La Turquie a convoqué, mercredi, l’ambassadeur des États-Unis à Ankara pour protester contre une «décision dépourvue de fondement juridique».
La Turquie a convoqué, mercredi 30 octobre, l’ambassadeur des Etats-Unis à Ankara, pour protester contre la reconnaissance du « génocide arménien » par la Chambre des représentants. Une «décision dépourvue de fondement juridique», selon les autorités turques. La veille, la Chambre basse du Congrès américain s’est prononcée à son immense majorité pour la reconnaissance formelle du «génocide arménien».
C’est la première fois qu’une telle résolution était soumise à un vote en séance plénière aux États-Unis. Appelant à «commémorer le génocide arménien», à «rejeter les tentatives (…) d’associer le gouvernement américain à la négation du génocide arménien» et à éduquer sur ces faits, ce texte non contraignant a été adopté par 405 voix (sur 435), avec une rare union des démocrates et des républicains, 11 voix contre et 19 abstentions.
Le résultat du vote a été accueilli par des applaudissements dans l’hémicycle. Le génocide arménien est reconnu par une trentaine de pays et la communauté des historiens. Selon les estimations, entre 1,2 million et 1,5 million d’Arméniens ont été tués pendant la première guerre mondiale par les troupes de l’Empire ottoman, alors allié à Allemagne et à l’Autriche-Hongrie. Le premier ministre arménien, Nikol Pachinian, a «salué le vote historique du Congrès américain reconnaissant le génocide arménien», jugeant que cette résolution «est un pas audacieux vers la vérité et la justice historique qui offre également un réconfort à des millions de descendants des survivants du génocide arménien».
De son côté, la Turquie a réagi immédiatement par la voie de son ministère des affaires étrangères en «condamnant fortement» un «acte politique dénué de sens», ayant pour «seuls destinataires le lobby arménien et les groupes anti-turcs». En avril 2017, peu après son arrivée à la Maison Blanche, Donald Trump avait qualifié le massacre des Arméniens en 1915 d’« une des pires atrocités de masse du XXe siècle», tout en se gardant d’employer le terme «génocide». Ankara avait alors exprimé sa colère, dénonçant la «désinformation» et les «mauvaises définitions» du président américain.
La Turquie refuse l’utilisation du terme «génocide», évoquant des massacres réciproques sur fond de guerre civile et de famine ayant fait des centaines de milliers de morts dans les deux camps. Ce vote survient alors que les relations entre les États-Unis et la Turquie, alliés au sein de l’Otan (Organisation du traité de l’Atlantique Nord), viennent de traverser une nouvelle zone de fortes turbulences.

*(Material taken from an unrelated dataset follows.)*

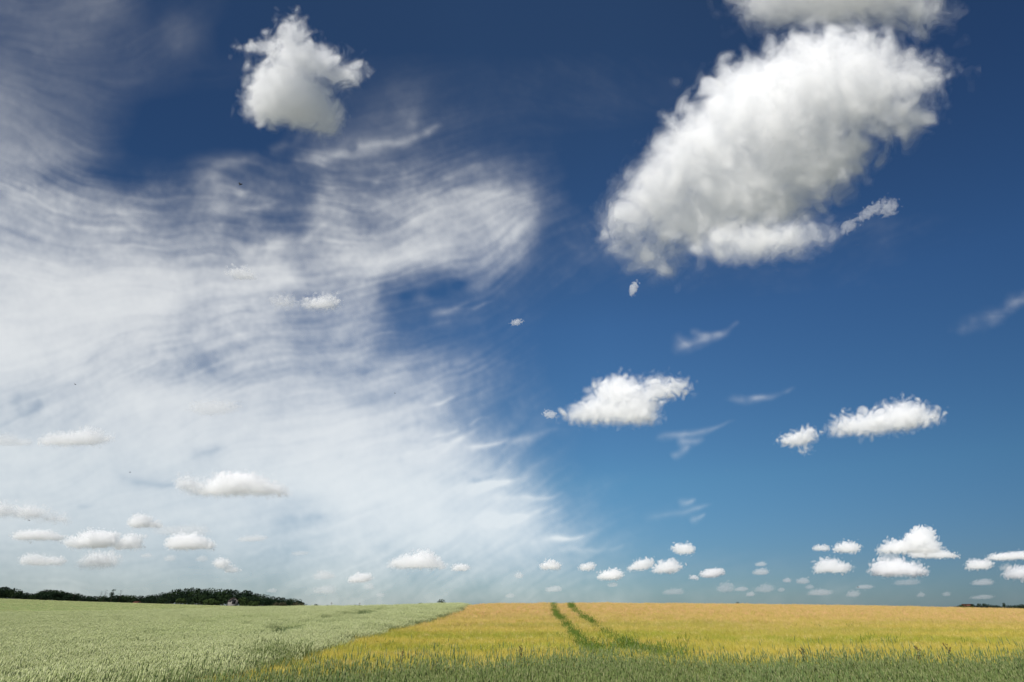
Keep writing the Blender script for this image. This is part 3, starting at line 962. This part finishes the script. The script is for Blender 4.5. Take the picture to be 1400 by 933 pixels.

Cette décision a suscité un tollé au sein de la classe politique américaine, jusque dans le camp républicain du locataire de la Maison Blanche, dont des élus ont menacé d’imposer des sanctions «infernales» à la Turquie et à ses dirigeants. Face à la pression, le gouvernement américain a lui-même annoncé des mesures punitives, plus modestes, avant de les lever à la faveur d’un cessez-le-feu négocié avec Ankara.